I had a disastrous first day of homeschooling.

First days for me will always be a mystery because of the very nature of what they are:  First Days.

Mine have been many and varied and never go as I expect.  There is no set-in-stone preparation for what may happen during the course of a first day, I can prepare as if I know what should happen at a new school, on vacation somewhere I’ve never been, as a newly-wed, as a first time mother, at a new job or any other firsts that come along in my life.  No matter what, the flutter of anxiety will never abate and I find the best-laid plan is better abandoned in the midst of the novelty, thrown overboard with the pre-conceived notions and in its stead to go with the flow.

My first day of homeschooling would have been perfect had I not had to deal with the children.

My one roomed schoolhouse was ready, there were flowers on my desk, the lesson plans were drawn up, the books were in place, the chairs were pushed in and the sun was shining.

The children, my key elements for homeschooling, would have none of it.  On paper I hadn’t paid any attention to the domino effect of real life.

Had my husband taken them out for the day everything would have been perfect.

Of course they had to be there because they were the whole point of what I was doing.

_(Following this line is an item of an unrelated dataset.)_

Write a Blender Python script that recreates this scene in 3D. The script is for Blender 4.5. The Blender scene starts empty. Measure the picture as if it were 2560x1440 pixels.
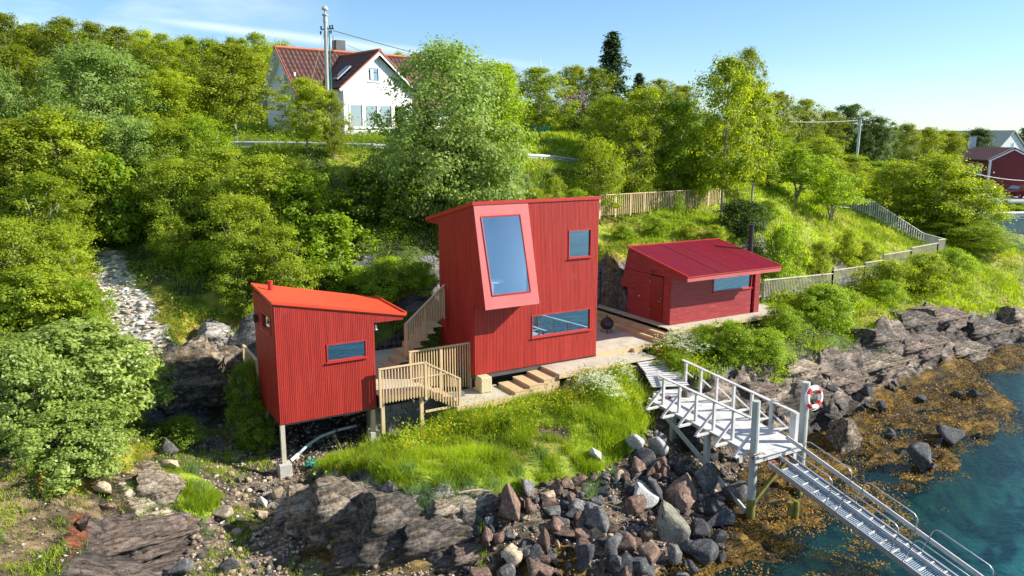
import bpy, math, random
import numpy as np
from mathutils import Vector, Matrix
random.seed(7); RNG=np.random.default_rng(11)
SC=bpy.context.scene
R=math.radians
# ---------------------------------------------------------------- camera
F=1940.; TH=math.atan(375/F); H=12.0
cam_d=bpy.data.cameras.new('camera'); cam=bpy.data.objects.new('camera',cam_d); SC.collection.objects.link(cam)
cam.location=(0,0,H); cam.rotation_euler=(math.pi/2-TH,0,0)
cam_d.sensor_width=36; cam_d.lens=F/2560*36; cam_d.clip_end=4000; cam_d.clip_start=.2
SC.camera=cam
# ---------------------------------------------------------------- sky and sun
SUN_AZ=90.; SUN_EL=33.            # azimuth from +Y clockwise
w=bpy.data.worlds.new('World'); SC.world=w; w.use_nodes=True
nt=w.node_tree; nt.nodes.clear()
def N(nt,t,**k):
    n=nt.nodes.new(t)
    for a,b in k.items():
        if a=='inp':
            for i,v in b.items(): n.inputs[i].default_value=v
        else: setattr(n,a,b)
    return n
L=lambda nt,a,b: nt.links.new(a,b)
sky=N(nt,'ShaderNodeTexSky',sky_type='NISHITA',sun_disc=False,sun_elevation=R(SUN_EL),sun_rotation=R(SUN_AZ),altitude=10,air_density=1.0,dust_density=.25,ozone_density=2.2)
tc=N(nt,'ShaderNodeTexCoord'); sep=N(nt,'ShaderNodeSeparateXYZ'); L(nt,tc.outputs['Generated'],sep.inputs[0])
def M(nt,op,a,b=None,c=None,clamp=False):
    n=nt.nodes.new('ShaderNodeMath'); n.operation=op; n.use_clamp=clamp
    for i,v in enumerate((a,b,c)):
        if v is None: continue
        if isinstance(v,(int,float)): n.inputs[i].default_value=v
        else: nt.links.new(v,n.inputs[i])
    return n.outputs[0]
yc=M(nt,'MAXIMUM',sep.outputs[1],.05)
tx=M(nt,'DIVIDE',sep.outputs[0],yc); tz=M(nt,'DIVIDE',sep.outputs[2],yc)
# contrail: a straight thin cloud across the northern sky
line=M(nt,'ADD',tz,M(nt,'MULTIPLY',tx,.118)); 
nz=N(nt,'ShaderNodeTexNoise',inp={'Scale':9.,'Detail':4.}); L(nt,tc.outputs['Generated'],nz.inputs['Vector'])
dist=M(nt,'ABSOLUTE',M(nt,'SUBTRACT',M(nt,'ADD',line,M(nt,'MULTIPLY',M(nt,'SUBTRACT',nz.outputs[0],.5),.008)),.0905))
con=M(nt,'MULTIPLY',M(nt,'SUBTRACT',1.,M(nt,'DIVIDE',dist,.0085),clamp=True),M(nt,'MULTIPLY',M(nt,'SUBTRACT',.12,tx,clamp=True),3.,clamp=True))
con=M(nt,'MULTIPLY',con,M(nt,'MULTIPLY',M(nt,'ADD',tx,.5,clamp=True),8.,clamp=True))
mp=N(nt,'ShaderNodeMapping'); mp.inputs['Scale'].default_value=(1.,1.,3.5); L(nt,tc.outputs['Generated'],mp.inputs[0])
n2=N(nt,'ShaderNodeTexNoise',inp={'Scale':3.2,'Detail':7.,'Roughness':.55}); L(nt,mp.outputs[0],n2.inputs['Vector'])
cl=M(nt,'MULTIPLY',M(nt,'SUBTRACT',n2.outputs[0],.38,clamp=True),3.2,clamp=True)
left=M(nt,'MULTIPLY',M(nt,'SUBTRACT',-.2,tx,clamp=True),5.,clamp=True)
low=M(nt,'MULTIPLY',M(nt,'SUBTRACT',.11,M(nt,'ABSOLUTE',tz),clamp=True),2.2,clamp=True)
cl2=M(nt,'MULTIPLY',cl,M(nt,'ADD',left,low,clamp=True))
mask=M(nt,'MAXIMUM',M(nt,'MULTIPLY',con,.5),M(nt,'MULTIPLY',cl2,.75))
mixc=N(nt,'ShaderNodeMix',data_type='RGBA'); L(nt,mask,mixc.inputs[0]); tint=N(nt,'ShaderNodeMix',data_type='RGBA',blend_type='MULTIPLY'); tint.inputs[0].default_value=1; L(nt,sky.outputs[0],tint.inputs[6]); tint.inputs[7].default_value=(.68,.83,.97,1); L(nt,tint.outputs[2],mixc.inputs[6]); mixc.inputs[7].default_value=(7.2,7.6,8.2,1)
bg=N(nt,'ShaderNodeBackground',inp={'Strength':.095}); L(nt,mixc.outputs[2],bg.inputs[0])
wo=N(nt,'ShaderNodeOutputWorld'); L(nt,bg.outputs[0],wo.inputs[0])
sl=bpy.data.lights.new('sun','SUN'); sl.energy=4.9; sl.angle=R(.53); sl.color=(1,.93,.82)
so=bpy.data.objects.new('sun',sl); SC.collection.objects.link(so)
sd=Vector((math.sin(R(SUN_AZ))*math.cos(R(SUN_EL)),math.cos(R(SUN_AZ))*math.cos(R(SUN_EL)),math.sin(R(SUN_EL))))
so.rotation_euler=sd.to_track_quat('Z','Y').to_euler()
SC.view_settings.view_transform='Standard'; SC.view_settings.look='None'; SC.view_settings.exposure=1.0; SC.view_settings.gamma=1
SC.render.engine='CYCLES'
cy=SC.cycles; cy.max_bounces=7; cy.diffuse_bounces=3; cy.glossy_bounces=3; cy.transmission_bounces=5; cy.transparent_max_bounces=8; cy.caustics_reflective=False; cy.caustics_refractive=False
# ---------------------------------------------------------------- pixel helpers (photograph pixels, 2560 x 1440)
CT,ST=math.cos(TH),math.sin(TH)
def ray(px,py):
    d=py-720; f=F*CT-d*ST
    return (px-1280)/f,(F*ST+d*CT)/f
def Q(px,py,Y): a,b=ray(px,py); return (a*Y,Y,H-b*Y)
def G(px,py,z): a,b=ray(px,py); Y=(H-z)/b; return (a*Y,Y,z)
def proj(x,y,z):
    dn=H-z; cz=y*CT+dn*ST; cy_=dn*CT-y*ST
    return 1280+F*x/cz, 720+F*cy_/cz
O=(-1.41,28.19); A30=R(30); U=(math.cos(A30),math.sin(A30)); V=(-U[1],U[0])
def W(x,y,z=0): return (O[0]+x*U[0]+y*V[0],O[1]+x*U[1]+y*V[1],z)
# ---------------------------------------------------------------- object helpers
COL=SC.collection
def tag(o,label=None,cat=None,group=None,kind=None):
    if label: o['label']=label
    if cat: o['category']=cat
    if group: o['group']=group
    if kind: o['kind']=kind
    return o
def thing(name,label,cat,loc=(0,0,0),rz=0,group=None):
    o=bpy.data.objects.new(name,None); COL.objects.link(o); o.location=loc; o.rotation_euler=(0,0,rz); o.empty_display_size=.2
    return tag(o,label,cat,group)
class MB:
    def __init__(s): s.v=[]; s.f=[]
    def add(s,vs,fs):
        b=len(s.v); s.v+=[tuple(p) for p in vs]; s.f+=[tuple(i+b for i in f) for f in fs]; return s
    def hexa(s,c): return s.add(c,[(0,3,2,1),(4,5,6,7),(0,1,5,4),(1,2,6,5),(2,3,7,6),(3,0,4,7)])
    def box(s,x0,x1,y0,y1,z0,z1): return s.hexa([(x0,y0,z0),(x1,y0,z0),(x1,y1,z0),(x0,y1,z0),(x0,y0,z1),(x1,y0,z1),(x1,y1,z1),(x0,y1,z1)])
    def beam(s,p,q,w,h,up=(0,0,1)):
        p,q=Vector(p),Vector(q); d=(q-p).normalized(); sd_=d.cross(Vector(up))
        if sd_.length<1e-4: sd_=d.cross(Vector((0,1,0)))
        sd_.normalize(); u=sd_.cross(d); a=sd_*w/2; b=u*h/2
        return s.hexa([p-a-b,p+a-b,q+a-b,q-a-b,p-a+b,p+a+b,q+a+b,q-a+b])
    def tube(s,pts,r,n=8,cap=True):
        pts=[Vector(p) for p in pts]; rs=r if isinstance(r,(list,tuple)) else [r]*len(pts)
        vs=[];fs=[]; ref=None
        for i,p in enumerate(pts):
            d=(pts[min(i+1,len(pts)-1)]-pts[max(i-1,0)]).normalized()
            if ref is None: ref=d.orthogonal().normalized()
            a=(ref-d*ref.dot(d)); a=a.normalized() if a.length>1e-5 else d.orthogonal().normalized(); ref=a; b=d.cross(a)
            for k in range(n):
                t=2*math.pi*k/n; vs.append(p+(a*math.cos(t)+b*math.sin(t))*rs[i])
        for i in range(len(pts)-1):
            for k in range(n):
                k2=(k+1)%n; fs.append((i*n+k,i*n+k2,(i+1)*n+k2,(i+1)*n+k))
        if cap: fs.append(tuple(range(n-1,-1,-1))); fs.append(tuple(range((len(pts)-1)*n,len(pts)*n)))
        return s.add(vs,fs)
    def prism(s,poly,f0,f1):
        n=len(poly); vs=[f0(p) for p in poly]+[f1(p) for p in poly]
        return s.add(vs,[tuple(range(n-1,-1,-1)),tuple(range(n,2*n))]+[(i,(i+1)%n,n+(i+1)%n,n+i) for i in range(n)])
    def lathe(s,prof,c=(0,0,0),n=20):
        vs=[(c[0]+r*math.cos(2*math.pi*k/n),c[1]+r*math.sin(2*math.pi*k/n),c[2]+z) for r,z in prof for k in range(n)]
        fs=[(i*n+k,i*n+(k+1)%n,(i+1)*n+(k+1)%n,(i+1)*n+k) for i in range(len(prof)-1) for k in range(n)]
        return s.add(vs,fs)
    def build(s,name,mat,parent=None,smooth=False,bevel=0):
        me=bpy.data.meshes.new(name); me.from_pydata(s.v,[],s.f); me.validate(); me.materials.append(mat)
        import bmesh
        bm=bmesh.new(); bm.from_mesh(me); bmesh.ops.recalc_face_normals(bm,faces=bm.faces)
        bm.to_mesh(me); bm.free()
        if smooth: me.shade_smooth()
        o=bpy.data.objects.new(name,me); COL.objects.link(o)
        if parent is not None: o.parent=parent
        if bevel:
            m=o.modifiers.new('bevel','BEVEL'); m.width=bevel; m.segments=1; m.limit_method='ANGLE'
        return o
def npmesh(name,verts,faces,mat,parent=None,attr=None,smooth=False,link=True,color=None):
    me=bpy.data.meshes.new(name); verts=np.asarray(verts,np.float32); faces=np.asarray(faces,np.int32)
    nv,nf,k=len(verts),len(faces),faces.shape[1]
    me.vertices.add(nv); me.vertices.foreach_set('co',verts.ravel())
    me.loops.add(nf*k); me.loops.foreach_set('vertex_index',faces.ravel())
    me.polygons.add(nf); me.polygons.foreach_set('loop_start',np.arange(0,nf*k,k,dtype=np.int32))
    try: me.polygons.foreach_set('loop_total',np.full(nf,k,np.int32))
    except Exception: pass
    me.update(calc_edges=True)
    if smooth: me.polygons.foreach_set('use_smooth',np.ones(nf,bool))
    if attr is not None:
        a=me.attributes.new('lv','FLOAT','FACE'); a.data.foreach_set('value',np.asarray(attr,np.float32))
    if color is not None:
        for nm,arr in color.items():
            if arr.ndim==2:
                a=me.attributes.new(nm,'FLOAT_COLOR','POINT'); a.data.foreach_set('color',np.hstack([arr,np.ones((len(arr),1))]).astype(np.float32).ravel())
            else:
                a=me.attributes.new(nm,'FLOAT','POINT'); a.data.foreach_set('value',arr.astype(np.float32))
    me.materials.append(mat)
    if not link: return me
    o=bpy.data.objects.new(name,me); COL.objects.link(o)
    if parent is not None: o.parent=parent
    return o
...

In hindsight I should have factored in:

a formula induced spit–up brought on by my haste to get the feeding of the baby over with so I could proceed to the next subject on time;

a stinky diaper just as a new subject was being introduced;

spilled water, cereal, cat nip, pencils, anything, every few minutes;

a dog who appeared to want to go outside every time I turned around;

a snack precisely when the clock said so;


a toddler who needed extra-curricula attention because she was bored with Thomas the Tank Engine, and

a distracted student who didn’t want to play school simply because of Thomas the Tank Engine.

But I hadn’t.  Children didn’t feature in my theoretical plans at all.

I should have known better, at college I had learned about theory and practice.  In theory everything works out just right and if it doesn’t parameters can be adjusted, numbers can be tweaked, lines erased and ideas moved around until they dutifully fall into place.  Add people, in my case children, into the mix and poof, something quite unrecognizable emerges.

And true to form, it did!

After a couple of hours and just before naptime for the baby, I closed my Academy for the day and we went back to the flow of enjoying another day together.

After all homeschooling is a unique  lifestyle.